A veces soy presa también de lagunas mentales y hasta he llegado a pensar que el Alzheimer me acosa. De mi dentadura no quisiera ni hablar, mi pelo cada vez se torna más blanco y las arrugas van apareciendo en mi rostro a pasos acelerados.
Me da ya mucha flojera aporrear teclas. La tecnología ya me dejó muy atrás. Me da miedo manejar mis herramientas de trabajo, conozco muy poco de “aplicaciones”. Las redes sociales me asustan y si visito algún centro comercial temo perderme entre sus pasillos.
A mis 62 años no he aprendido a bailar. Soy un robot. Uso lentes para “ver de lejos” y también “de cerca”; por separado, porque si las gafas son bifocales, me doy en la madre, estoy seguro.

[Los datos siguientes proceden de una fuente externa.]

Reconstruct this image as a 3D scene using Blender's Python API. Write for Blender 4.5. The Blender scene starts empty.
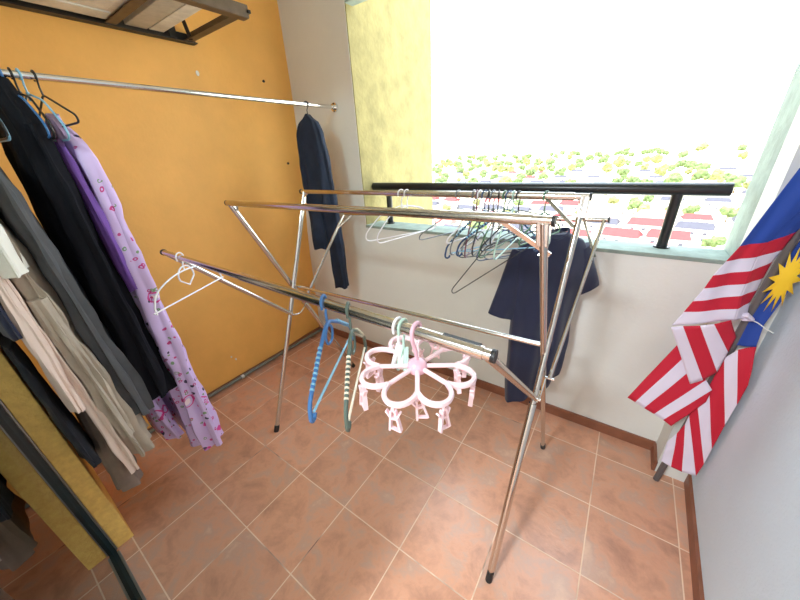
import bpy, bmesh, math, random
from mathutils import Vector, Matrix, noise
R_ = random.Random(7)
S = bpy.context.scene
COL = S.collection
PI = math.pi
V = Vector

# ------------------------------------------------------------------ materials
MATS = {}
def new_mat(name):
    m = bpy.data.materials.new(name); m.use_nodes = True
    nt = m.node_tree; b = nt.nodes['Principled BSDF']
    MATS[name] = m
    return m, nt, b
def N(nt, t, **kw):
    n = nt.nodes.new(t)
    for k, v in kw.items():
        if k.startswith('i_'):
            key = k[2:]; key = int(key) if key.isdigit() else key.replace('_', ' ')
            n.inputs[key].default_value = v
        else: setattr(n, k, v)
    return n
def L(nt, a, b): nt.links.new(a, b)
def lin(r, g, b):
    f = lambda c: ((c/255+0.055)/1.055)**2.4 if c/255 > 0.04045 else c/255/12.92
    return (f(r), f(g), f(b), 1)
def simple(name, col, rough=0.5, metal=0.0, bump=0.0, bscale=200, var=0.0, vscale=8, coat=0, spec=0.5, sheen=0):
    m, nt, b = new_mat(name)
    b.inputs['Roughness'].default_value = rough
    b.inputs['Metallic'].default_value = metal
    b.inputs['Specular IOR Level'].default_value = spec
    if sheen:
        b.inputs['Sheen Weight'].default_value = sheen
    tc = N(nt, 'ShaderNodeTexCoord')
    if var:
        nz = N(nt, 'ShaderNodeTexNoise', i_Scale=vscale, i_Detail=6.0, i_Roughness=0.6)
        L(nt, tc.outputs['Object'], nz.inputs['Vector'])
        cr = N(nt, 'ShaderNodeValToRGB')
        cr.color_ramp.elements[0].position = 0.3; cr.color_ramp.elements[1].position = 0.7
        cr.color_ramp.elements[0].color = tuple(c*(1-var) for c in col[:3])+(1,)
        cr.color_ramp.elements[1].color = tuple(min(1, c*(1+var*0.6)) for c in col[:3])+(1,)
        L(nt, nz.outputs['Fac'], cr.inputs['Fac']); L(nt, cr.outputs['Color'], b.inputs['Base Color'])
    else:
        b.inputs['Base Color'].default_value = col
    if bump:
        n2 = N(nt, 'ShaderNodeTexNoise', i_Scale=bscale, i_Detail=4.0)
        L(nt, tc.outputs['Object'], n2.inputs['Vector'])
        bp = N(nt, 'ShaderNodeBump', i_Strength=bump, i_Distance=0.004)
        L(nt, n2.outputs['Fac'], bp.inputs['Height']); L(nt, bp.outputs['Normal'], b.inputs['Normal'])
    return m

chrome   = simple('stainless_steel', (0.62, 0.585, 0.54, 1), 0.17, 1.0)
chrome2  = simple('bright_chrome', (0.78, 0.77, 0.75, 1), 0.12, 1.0)
rubber   = simple('black_rubber', (0.012, 0.012, 0.013, 1), 0.5)
white_w  = simple('white_plaster', lin(222, 221, 214), 0.85, bump=0.35, bscale=60, var=0.04, vscale=3)
right_w  = simple('textured_plaster_cool_light', lin(214, 228, 240), 0.8, bump=0.6, bscale=90, var=0.03, vscale=3)  # white plaster with the bluish cast of the light put into its colour
reveal_w = simple('rough_cream_render', lin(142, 130, 82), 0.9, bump=0.8, bscale=45, var=0.26, vscale=9)
sill_w   = simple('grey_white_render', lin(142, 156, 146), 0.85, bump=0.5, bscale=70, var=0.22, vscale=14)
ceil_w   = simple('ceiling_white', lin(225, 222, 212), 0.9)
orange   = simple('orange_wall_paint', lin(240, 180, 92), 0.6, bump=0.25, bscale=70, var=0.07, vscale=5)
orange2  = simple('rough_orange_plaster', lin(255, 204, 112), 0.7, bump=0.9, bscale=80, var=0.18, vscale=40)
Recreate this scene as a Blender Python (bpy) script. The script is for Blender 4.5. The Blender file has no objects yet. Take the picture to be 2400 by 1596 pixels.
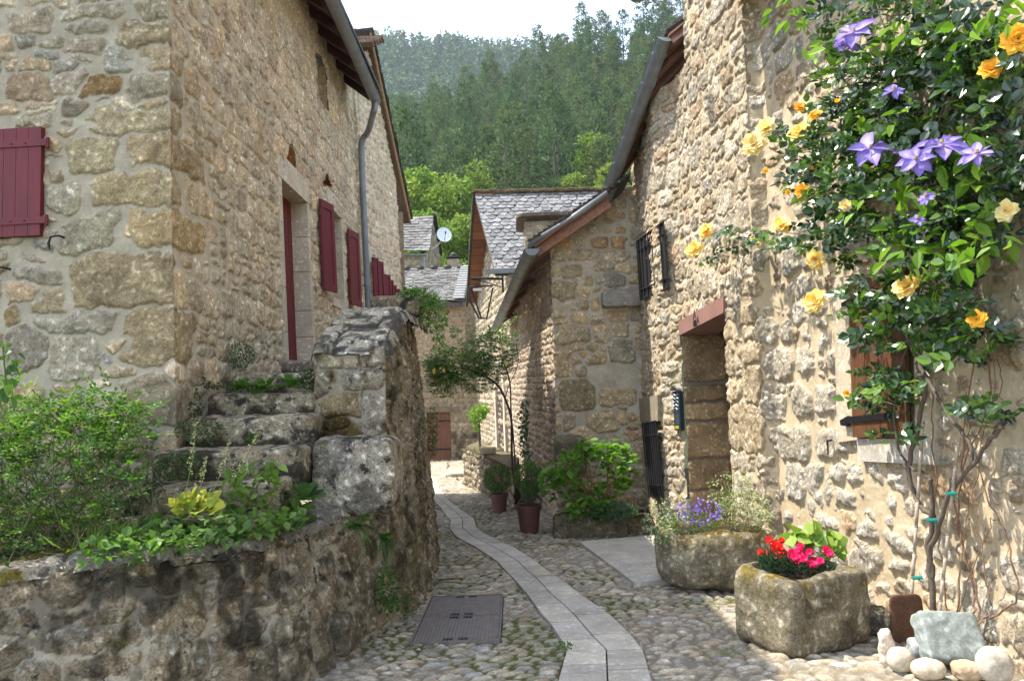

Pareciera ser despreciativo, pero si como frijoles, me empanzo “bien machín”. Hace ya varios años que dejé de tomar leche, porque también me produce muchos gases.
La cerveza se me antoja “de a madres”, pero me aguanto y solamente me aviento dos o tres en ocasiones especiales; aunque no son pocas las veces que he abusado para luego ser presa del cargo de conciencia.
No puedo morder ni cañas ni cocos; tampoco el chicharrón duro ni las guayabas verdes –o incluso sazonas-. Las manzanas me las como en trozos –partidos con cuchillo- y hasta los cacahuates japoneses se me dificulta comerlos.
Al despertar me levanto más cansado que cuando me acuesto, ¡Todo me duele! Y mis hijos dicen que huelo a viejito. Creo que no están errados. A veces ni yo mismo me soporto.
Hoy cumplo pues 62 años -¿Es neta?; pero cuanto más viejo me hago, más desconfianza tengo en esa doctrina que dice que la edad trae la sabiduría. Creo que jamás aprendí nada de esta vida. Con todo y ello, les digo ¡Salud!… y que Dios les dé el doble de lo que me desean.